Wednesday, February 9, 2011

The Last Of My Carrots

Since we have started our little semi-homesteading adventure carrots have been a bitter-sweet vegetable to serve for any meal.  Mostly because they are super small, I mean really small.  This past year we grew a bunch for ourselves and the years before that we were collecting all the leftover, unwanted, Charlie Brown Christmas Tree-type carrots.  These things are an incredible pain in the butt to wash and cut (peeling will often leave you without a carrot at all, so that's out).  But it's food, and it's food that is grown by us organically, so it's a labor of love, I guess.

This past year we grew some Jaune du Doubs and some Danvers we had ordered from Fedco.  At first we just broadcast the seeds so we could thin them out.  I found that to be really unruly.  It seemed that if you pulled them out too soon it left the others all freaked out, and if you waited too long the leaves got tangled in one another and you pull out more than you intended.  My husband said we should be using scissors like they do in the Square Foot Gardener.  That sort of makes me feel like a lunatic, and however comfortable that feeling is to me, I do try to keep it at a daily minimum of 2-3 hours a day.  So, for the fall run I compromised, I sowed the seeds in neat rows two inches apart and figured, at the very least, when I thinned them by snipping off the tops between my fingernails it would be a little easier to manage.  That was half true, the other half of that truth is that I got distracted and didn't thin them, really.  I also didn't dig them up until the ground accidentally froze around them (pesky, sneaky frost) and I found myself fully dressed in my nicer clothes and new clogs jamming a pointed shovel into the frozen earth pulling up icy chunks of earth with embedded crystallized-looking yellow carrots within. This would have been a great picture, by the way, but I was too busy beating myself up for being a lazy, forgetful wanna-be homesteader with no clue what she was doing to think to ask someone to come over and take a photo.  **Update: I got over it.  It's all part of learing the rhythmn and balancing act.  And the carrots were fine also. 

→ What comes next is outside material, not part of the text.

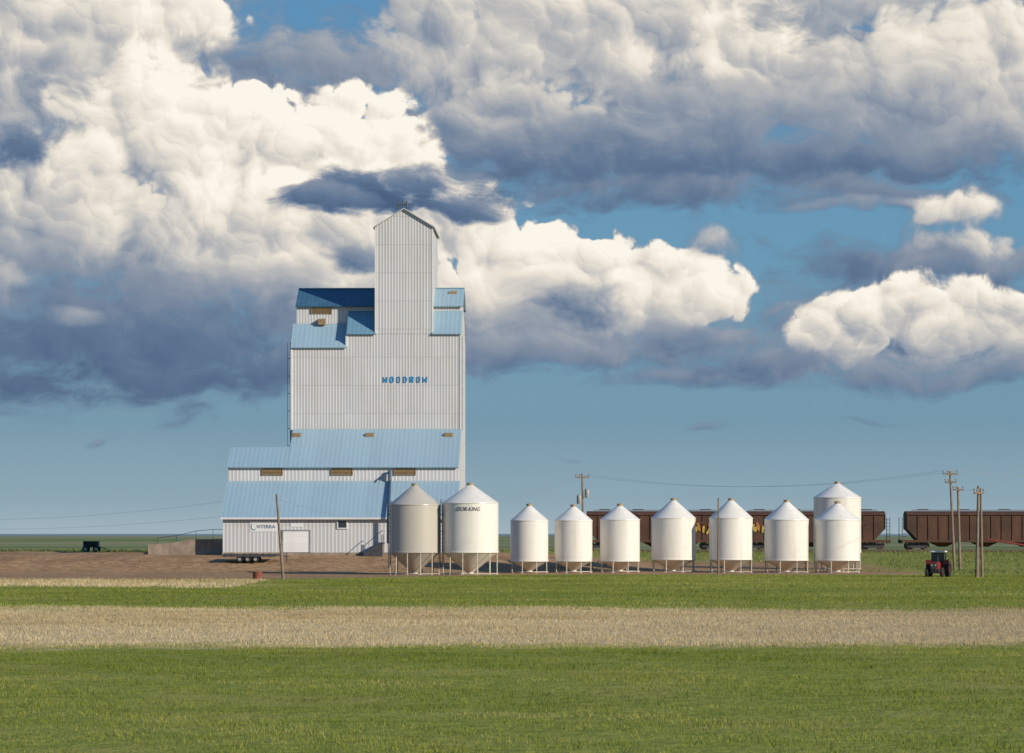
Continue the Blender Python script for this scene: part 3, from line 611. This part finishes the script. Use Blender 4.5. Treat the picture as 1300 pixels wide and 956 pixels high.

A friend of mine was admiring the long, thick carrots of another woman, and shared with her my carrot lamentations.  She said that it took her quite a while to get a good carrot and her trick is to glue the seeds with a flour and water mixture one inch apart on a strip of toilet paper and plant that! Genius! I am now really looking forward to trying the carrot adventure again.  This lady is a genius of many many talents, and you can check her out here and here, AND here by the way.

To see what became of those last precious carrots go here.

1 comment:

  1. It took us along time go get good carrots...It helps to have very loose and sandy soil plus some kind of organic fertilizer or compost tea. This year for us was the year of the carrot and we got nice big long ones, after years of small ones..FYI I dont bother peeling the little ones, just wash them, cookem and eatem!